Art restorer Lori (Michaela Coel) is secretly hired to forge the Christophers, a set of unfinished paintings by the legendary Julian Sklar (Ian McKellen). Julian has other ideas.
Steven Soderberg seems to be on something of a hot streak at the moment. The prolific director’s latest film — his 37th! — comes barely a year after his last effort, the supremely satisfying spy thriller Black Bag, and he stays in London for The Christophers, a similarly sharp experience, though less flashy and fast.

This is a film which benefits from three elements. There’s Soderbergh’s careful, sly, unshowy direction, which keeps things compelling. There’s the delicious original script by Ed Solomon (Bill & Ted and Men In Black), full of poison-tongued dialogue and rug-pulling turns. And there are sublime performances from its leads, Ian McKellen and Michaela Coel, both absolutely at the top of their game.
Save for a couple of brief appearances from James Corden and Jessica Gunning, this is very much McK-versus-Mic. It plays a little like 1972’s Sleuth, in which two acting titans (Michael Caine and Laurence Olivier) duke it out in a big house for a battle of psychological warfare, one-upmanship and smack talk.
Coel is fabulous here: with this and Mother Mary, she seems to be finding a new groove as a leading woman.
McKellen plays Julian Sklar, an ageing artist and painter once considered the brightest talent in Britain, before consigning himself to a needlessly cruel TV art show and recording cheap Cameo-style video messages for cash. Coel, meanwhile, plays Lori Butler, an art-restorer and frustrated young painter living in a studio squat, hired by Julian’s children (Corden and Gunning, both playing it a bit too broad) as a fake assistant for him — in actuality, recruited to make forgeries of the titular Christophers, Julian’s great unfinished-paintings series, to sell after his death.
Solomon’s script finds delightful tension in the generational, racial and gender divide between the two characters — there are some excruciating exchanges about polyamory (“I was once in a throuple,” Julian offers, unhelpfully) — and in their wildly different philosophies on art and life. Their dynamic dances around, from exploiter to exploitee and back again, both standing their ground, the film never accelerating anywhere too surprisingly, but never quite landing where you might think.
Coel is fabulous here: with this and Mother Mary, she seems to be finding a new groove as a leading woman. And McKellen is genuinely superb, shambling around the house with elderly bluster yet delivering broadsides with the precision of a master draughtsman.
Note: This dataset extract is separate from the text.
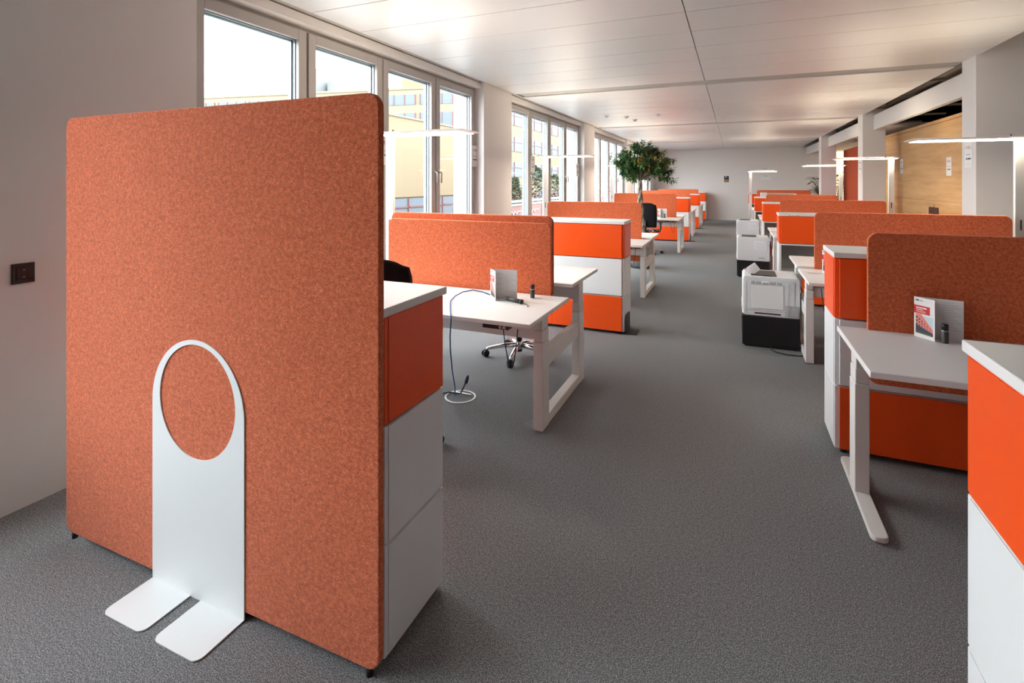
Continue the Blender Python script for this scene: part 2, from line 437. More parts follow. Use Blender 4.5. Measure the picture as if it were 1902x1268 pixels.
# ------------------------------------------------------------------ cabinets
def cabinet(loc, s, label, mid_open=False, w=1.6, low='orange', dep=0.385, upper_side='orange'):
    """loc = aisle-side front corner; s=-1 body runs to -x, +1 to +x. depth runs +y"""
    r = thing('sideboard_cabinet', label, 'cabinet', loc, 0, 'tall office cabinets in two rows')
    X = lambda a: s * a
    D = dep
    zs = (0.03, 0.402, 0.408, 0.802, 0.808, 1.168)
    # lower unit
    lo = MB(); lo.box(X(0), X(w), 0.004, D - .004, zs[0], zs[1]); lo.build('lower_unit', M['white'], r, 0.003)
    if mid_open:
        mu = MB(); z0, z1 = zs[2], zs[3]
        mu.box(X(0), X(.025), 0, D, z0, z1); mu.box(X(w - .025), X(w), 0, D, z0, z1); mu.box(X(w / 2 - .012), X(w / 2 + .012), 0.01, D - .03, z0 + .02, z1 - .02)
        mu.box(X(.025), X(w - .025), 0, D, z0, z0 + .02); mu.box(X(.025), X(w - .025), 0, D, z1 - .02, z1)
        mu.build('middle_unit', M['white'], r, 0.002)
        box('shelf_back', M['grey'], r, X(.026), X(w - .026), D - .03, D - .004, z0 + .021, z1 - .021)
    else:
        box('middle_unit', M['white'], r, X(0), X(w), 0.004, D - .004, zs[2], zs[3], bevel=0.003)
    box('upper_unit', M['orange'], r, X(0), X(w), 0.004, D - .004, zs[4], zs[5], bevel=0.003)
    h = w / 2
    for fy0, fy1 in ((-0.012, 0.004), (D - .004, D + .012)):
        for j in range(2):
            a, b = j * h + (.024 if j == 0 else .002), (j + 1) * h - (.024 if j == 1 else .002)
            box('lower_front', M[low], r, X(a), X(b), fy0, fy1, zs[0] + .004, zs[1] - .004, bevel=0.002)
            if not mid_open: box('middle_front', M['white'], r, X(a), X(b), fy0, fy1, zs[2] + .004, zs[3] - .002, bevel=0.002)
            box('upper_front', M['orange'], r, X(a), X(b), fy0, fy1, zs[4] + .002, zs[5] - .004, bevel=0.002)
    # recessed side panels
    for z0, z1, m_ in ((zs[0] + .004, zs[1] - .002, 'white'), (zs[2] + .002, zs[3] - .002, 'white'), (zs[4] + .002, zs[5] - .004, 'orange')):
        box('side_panel', M[m_], r, X(-0.003), X(0), 0.024, D - .024, z0, z1, bevel=0.0012)
    box('shadow_gap', M['gap'], r, X(.02), X(w - .02), .02, D - .02, zs[1], zs[2]) if not mid_open else None
    box('top_board', M['top'], r, X(-.006), X(w + .006), -.016, D + .016, 1.17, 1.2, bevel=0.003)
    for a in (.05, w - .05):
        for y in (.04, D - .04):
            f = MB().cyl((X(a), y, 0), (X(a), y, .03), .018, 14); f.build('foot', M['black'], r)
    return r
CL = -1.068; CR = 0.555
cabinet((CL, 1.405, 0), -1, 'red and white cabinet end showing just right of the tall felt screen')
cabinet((CL, 5.49, 0), -1, 'cabinet with orange front behind the nearest left desks')
cabinet((-1.10, 14.75, 0), -1, 'orange fronted left cabinet just beyond the black chair with patterned seat')
cabinet((-1.09, 18.95, 0), -1, 'left cabinet with dark orange front, second from the end wall')
cabinet((-1.08, 23.15, 0), -1, 'smallest looking left cabinet, standing closest to the end wall')
cabinet((0.565, 1.34, 0), 1, 'orange and white cabinet cut off by the right edge')
cabinet((CR, 3.60, 0), 1, 'orange cabinet behind the single desk on the right')
chipped = cabinet((CR, 7.72, 0), 1, 'orange cabinet with open grey shelf and chipped top edge, right row', True)
for cx_, cw_ in ((.11, .03), (.155, .02), (.19, .045)): box('edge_chip', M['ply'], chipped, cx_, cx_ + cw_, -.0168, -.0155, 1.172, 1.182)
cabinet((CR, 11.85, 0), 1, 'right row orange cabinet level with the farthest printer, next beyond the chipped one', True)
cabinet((0.54, 16.0, 0), 1, 'right cabinet carrying the plastic wrapped carton', True)
cabinet((0.52, 21.6, 0), 1, 'right row cabinet nearest the end wall, behind the thin lamp pole', True)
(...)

He is cantankerous, yet also sad and wistful, finding many shades of a man being forced to take stock towards the end of his life, confronted with disappointments and regrets. It is full of pathos and passion and perspicacity, and while we know it won’t be his last role — he’s suiting up for Gandalf again as we speak — it would make for a beautifully bittersweet swansong for the 86-year-old actor, should he ever decide to consider taking his Equity pension.
Another solidly gripping film from the ever-prolific Soderbergh, this is a terrific two-hander, with Coel and McKellen on fine, fierce form.